Prato, 9 giugno 2014 - La Corte d’appello di Firenze, terza sezione penale, ha confermato la gran parte dei sequestri per la confisca dei beni intestati a vari soggetti ma ritenuti dalla magistratura riconducibili a Giacomo Terracciano, che la Procura di Firenze ritiene in odore di camorra. A marzo 2013 il Tribunale di Prato aveva ammesso i sequestri disposti dal procuratore capo di Firenze, Giuseppe Quattrocchi, che per procedere aveva fatto ricorso alla legge antimafia, per la prima volta a Prato, legge che permette di confiscare dei beni intestati a terzi se si sostiene che siano riconducibili a un appartenente alla criminalità organizzata. Quattrocchi chiese anche delle misure personali (cinque anni di obbligo di soggiorno) che però furono rifiutate con la motivazione della non pericolosità sociale attuale di Terracciano, difeso dall’avvocato Manuele Ciappi.

Dopo il primo grado, in tredici hanno fatto ricorso in appello contro i sequestri per la confisca: beni, cioè, che lo Stato vuole acquisire definitivamente perché ritenuti riconducibili a Terracciano benché intestati ad altri. E non si tratta di noccioline: si tratta di tredici fra società e quote di società, una trentina di conti correnti, depositi bancari e postali e buoni fruttiferi (di importi modesti, qualche migliaio di euro) e diversi stabili o quote di essi.
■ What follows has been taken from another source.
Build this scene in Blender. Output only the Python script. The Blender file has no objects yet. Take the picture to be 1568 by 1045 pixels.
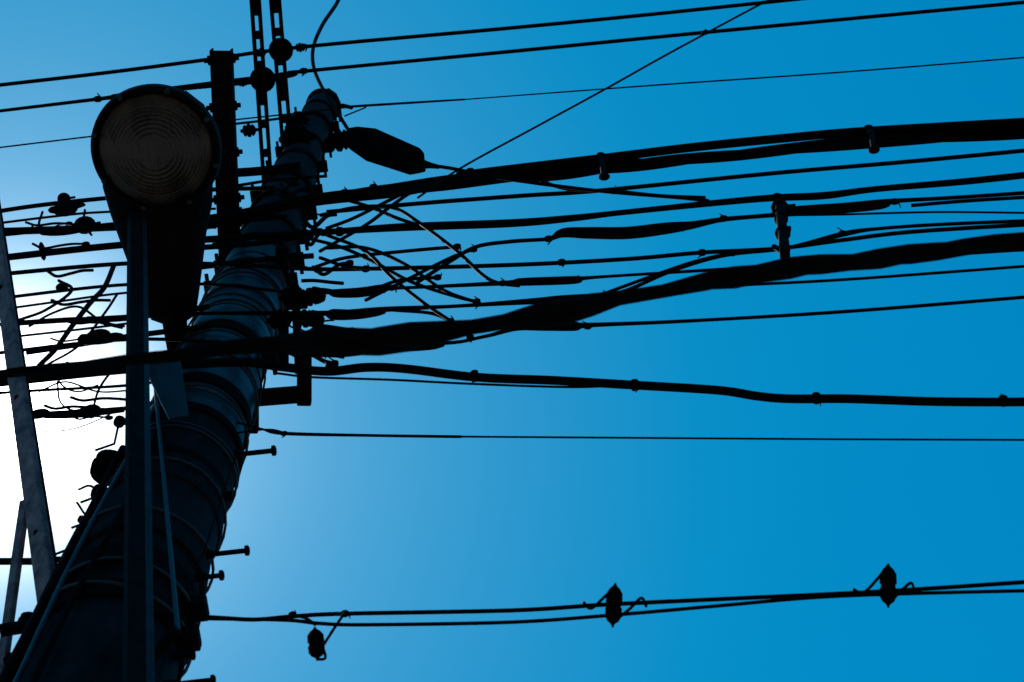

I giudici fiorentini hanno confermato i sequestri, revocandone solo alcuni.Per la precisione, è stato accolto il ricorso di Luca Barollo, Salvatore Bifulco e Michele Bifulco contro il sequestro di quattro conti correnti, un portafoglio titoli e le quote della società Pegaso Srl di cui Barollo era unico socio; accolto in parte il ricorso di Tiziana Vignali e quindi revocata la confisca di un conto da 15mila euro. Adesso pioveranno ricorsi in Cassazione, prima della confisca definitiva. Tra questi, quello dell’avvocatio Federico Febbo, che commenta: "La trovo una procedura molto poco garantista, bastano poche telefonate per perdere una casa".